The most straightforward interpretation of their data is that these glaciers have been relatively stable from the mid-Holocene until recent times—and that the present-day rate of glacier retreat that has doubled over the past 30 years is unprecedented over the last 5,500 years.
Lead author Professor Brenda Hall of the University of Maine says that "relative sea-level change allows you to see large-scale crustal loading and unloading by ice. For example, glacier readvance, which would result in crustal loading, would slow the rate of relative sea-level fall or potentially even cause submergence of the land below sea level."
Next, the researchers will be drilling through the ice to collect rock underneath, which may contain evidence of whether current accelerating rates of melting are reversible or not.

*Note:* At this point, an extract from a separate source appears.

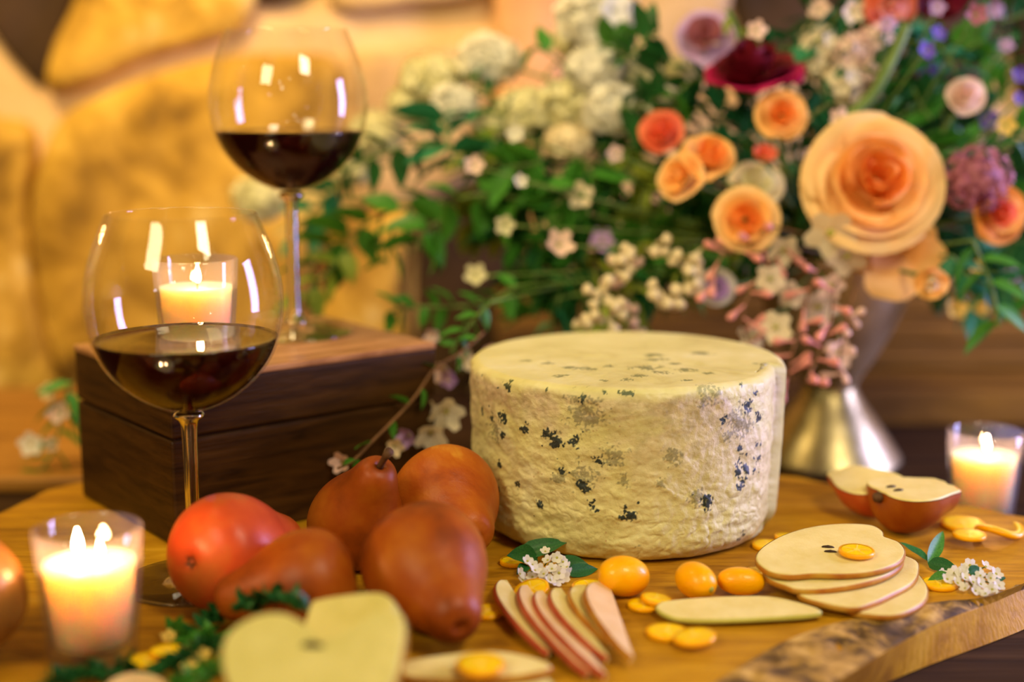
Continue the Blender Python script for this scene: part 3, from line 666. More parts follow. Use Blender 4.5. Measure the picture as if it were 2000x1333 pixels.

Abstract: The rapidly retreating Thwaites and Pine Island glaciers together dominate present-day ice loss from the West Antarctic Ice Sheet and are implicated in runaway deglaciation scenarios. Knowledge of whether these glaciers were substantially smaller in the mid-Holocene and subsequently recovered to their present extents is important for assessing whether current ice recession is irreversible. Here we reconstruct relative sea-level change from radiocarbon-dated raised beaches at sites immediately seawards of these glaciers, allowing us to examine the response of the earth to loading and unloading of ice in the Amundsen Sea region. We find that relative sea level fell steadily over the past 5.5 kyr without rate changes that would characterize large-scale ice re-expansion. Moreover, current bedrock uplift rates are an order of magnitude greater than the rate of long-term relative sea-level fall, suggesting a change in regional crustal unloading and implying that the present deglaciation may be unprecedented in the past ~5.5 kyr. While we cannot preclude minor grounding-line fluctuations, our data are explained most easily by early Holocene deglaciation followed by relatively stable ice positions until recent times and imply that Thwaites and Pine Island glaciers have not been substantially smaller than present during the past 5.5 kyr.